Everseal Stationery Products Ltd v Document Management Solutions Ltd & Others [2015] EWHC 842 (IPEC) is a decision of Judge Hacon in the Intellectual Property Enterprise Court, England and Wales, dating back to the beginning of this month.
Everseal had a patent for a product which still has some currency, even in the age of the internet: this product was a "mailer", this being a business communication which was folded, sealed by an adhesive around its periphery and sent through the terrestrial post. Claim 1 of Everseal's patent disclosed a mailer including an adhesive which self-sealed irreversibly under "finger pressure" namely pressure of 500 kPa or less. Claim 7 disclosed a mailer in which the adhesive was a natural rubber latex adhesive stabilised with ammonia.
DMS developed mailers which were referred to in the judgment as Mailer 1, Mailer 2 and Mailer 3. Everseal sued DMS for infringement of its patent; DMS counterclaimed for invalidity. The court had to decide whether (i) DMS's mailers fell within claims 1 and 7, and in particular whether DMS's adhesives sealed "irreversibly" and (ii) whether the patent was invalid for lack of novelty or inventive step over three pieces of prior art (Viking mailer, Faltin, and Johnsen).
Judge Hacon held for DMS. In his view:
* an adhesive self-sealed "irreversibly" if the recipient, receiving the mailer, could tell from both the adhesive structure and the appearance of the base material that it had previously been opened. If the fact that it had previously been opened was not betrayed by each of those criteria taken separately, the adhesive did not self-seal irreversibly when the mailer was first closed.
* it could be assumed that anyone who had previously opened the mailer without permission would have taken some limited effort to hide the fact that he had done so.
* the seals on Mailer 1 were irreversible within that meaning; mailer 1 infringed claim 1 of the patent.
* infringement of claim 7 would have required Everseal to show that the adhesive used for Mailer 1 was a natural rubber adhesive stabilised with ammonia, but there was no evidence to that effect.
* experiments carried out by DMS did not enable the court to reach any conclusion as to whether opening Mailers 2 or 3 resulted in the disruption in the mailer's base material so as to demonstrate that their adhesives sealed irreversibly, and Everseal had chosen not to conduct its own experiments.
* the burden rested on Everseal to prove infringement, but it had not done so regarding Mailers 2 and 3.
* turning now to the counterclaim, claim 1 of the patent lacked novelty over the Viking mailer which had an irreversible seal and had self-sealed under finger pressure. Claim 7 did not however lack novelty over the Viking mailer.

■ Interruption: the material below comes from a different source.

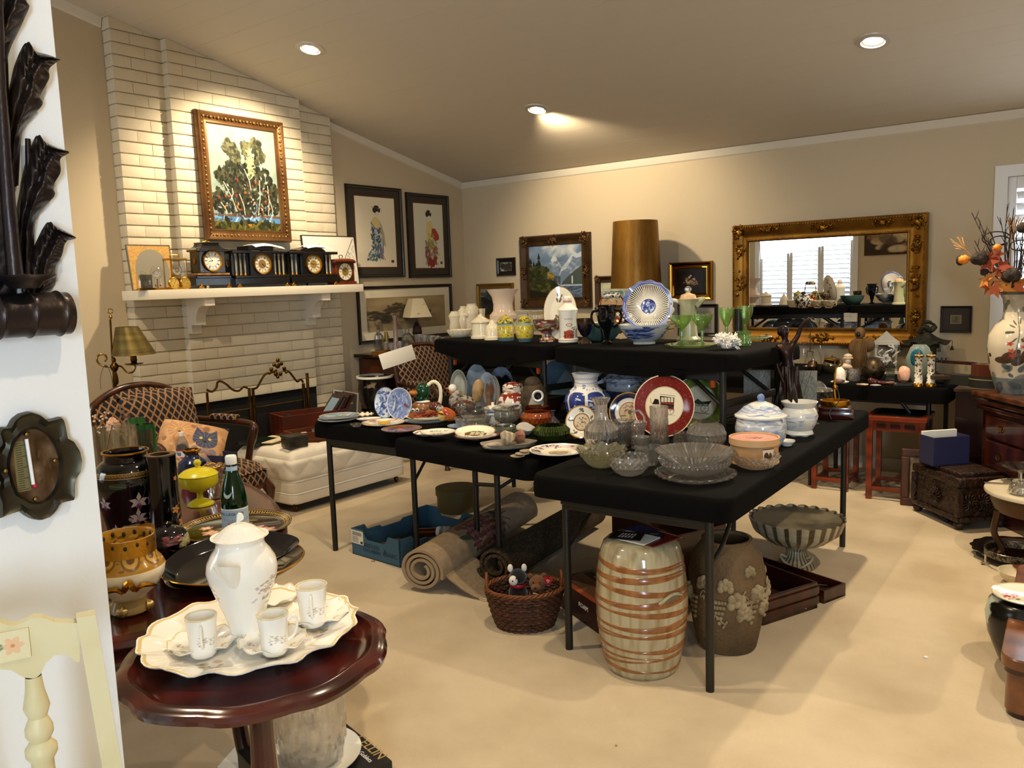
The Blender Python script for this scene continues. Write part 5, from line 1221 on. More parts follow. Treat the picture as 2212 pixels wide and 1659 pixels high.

* where lack of novelty turned on whether an alleged prior use had particular features, it was sufficient to adduce evidence which proved, on the balance of probabilities, facts establishing that the prior use had those features. In contrast, where the court was invited to infer that prior use had one or more features on the basis of primary facts proved, the invention would lack novelty only if the inference was inevitable. Here the evidence -- that it was likely that the adhesive in the Viking mailer was a natural rubber latex stabilised with ammonia -- was not enough to establish lack of novelty regarding claim 7.
* the patent did not lack novelty over Faltin or Johnsen, since neither of them explicitly disclosed an irreversible seal.
* Claim 1 did however lack inventive step over Faltin and Johnsen, and over the Viking mailer if it did not anticipate the invention. Everseal had suggested no technical prejudice which would have deterred a skilled team, working prior to the claimed invention, from using an adhesive which self-sealed under finger pressure to create an irreversible seal.
* Claim 7 also lacked inventive step, the evidence being that a skilled person would have been expected to find a suitable formulation without difficulty.
This is a curious case, in that the litigation over this patent was commenced in the Patents County Court (PCC) in February 2010, before that court's rules were radically overhauled with effect from 1 October. The PCC then gave separate rulings on two preliminary points; the ownership of the patent was disputed; there were also a Tomlin Order, allegations of unlawful threats and two separate applications to amend the patent before the infringement action was finally heard by the IPEC. One might be tempted to wonder whether the sequential segmenting of issues is always more efficient than trying to hear as many things as possible all in one go.